Slow But Steady Retail Sector Growth

The retail sector is “shrugging off” bad news and slowly growing, reported Reis, New York.

“Similar to its sibling property types, the retail sector continued to shrug off bad news in the broader sector [in the third quarter],” said Reis Senior Economist Barbara Byrne Denham. She noted the retail sector’s vacancy rate declined to 10.1 percent from 10.2 percent in the second quarter and 10.2 percent in third-quarter 2018. Asking and effective rent growth equaled 0.3 percent in the quarter.

Byrne Denham noted fast-fashion retailer Forever 21 declared Chapter 11 bankruptcy in September and could close 178 U.S. stores. “[But] the retail sector has withstood numerous store closings, this latest one should not deliver a big blow,” she said. “Retail spending remains healthy as consumer spending keeps climbing in step with job growth. In short, the retail sector is poised to continue to grow at the current slow but steady rate.”

At $21.45 per square foot (asking) and $18.79 per square foot (effective), average retail rents have increased 1.5 percent and 1.6 percent, respectively, from a year ago, the Reis Retail Sector Preliminary Trends report said.

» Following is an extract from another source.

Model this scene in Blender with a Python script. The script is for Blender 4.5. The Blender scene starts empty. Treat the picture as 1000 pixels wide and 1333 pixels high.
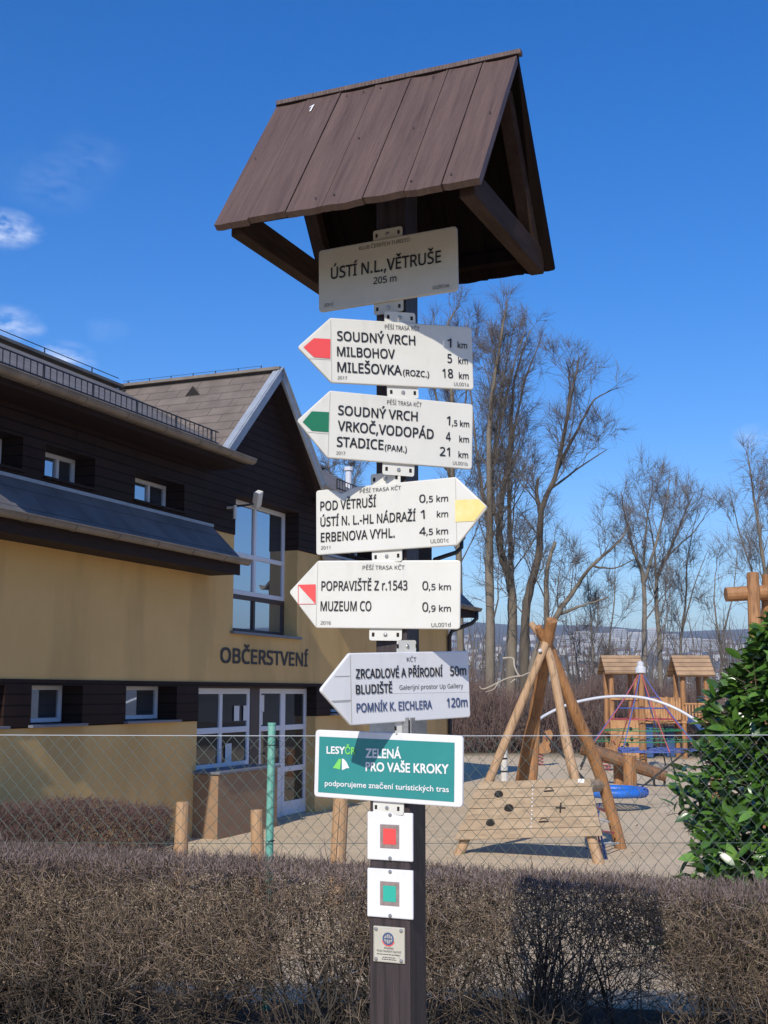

The gap between strong and weaker metros widened during the third quarter as 30 metros saw higher vacancy brought on by negative net absorption, Reis reported. Metros with the highest vacancy rate increase include Long Island, N.Y., Tucson, Ariz., Charleston, S.C., Baltimore and Syracuse, N.Y. Metros with significant retail vacancy declines included Ventura County, Calif., Louisville, Ken., New Haven, Conn., northern Virginia and Tampa-St. Petersburg.

At $34.86 per square foot, San Francisco has the highest effective rent, followed closely by San Jose at $33.24, Reis reported. Metros with the highest effective rent growth for the year include Nashville (3.8 percent), Raleigh-Durham (3.0 percent), Houston (2.9 percent) and Orlando. Markets with the sharpest declines include Fairfield County, Conn., (-0.7 percent) and Cleveland (0.4 percent).

“Both new completions and net absorption decelerated in the third quarter as fewer developers build traditional neighborhood and community shopping center space,” Byrne Denham said. “Still, tenants are leasing stores in what is getting built as shoppers prefer the new over the old in any market.”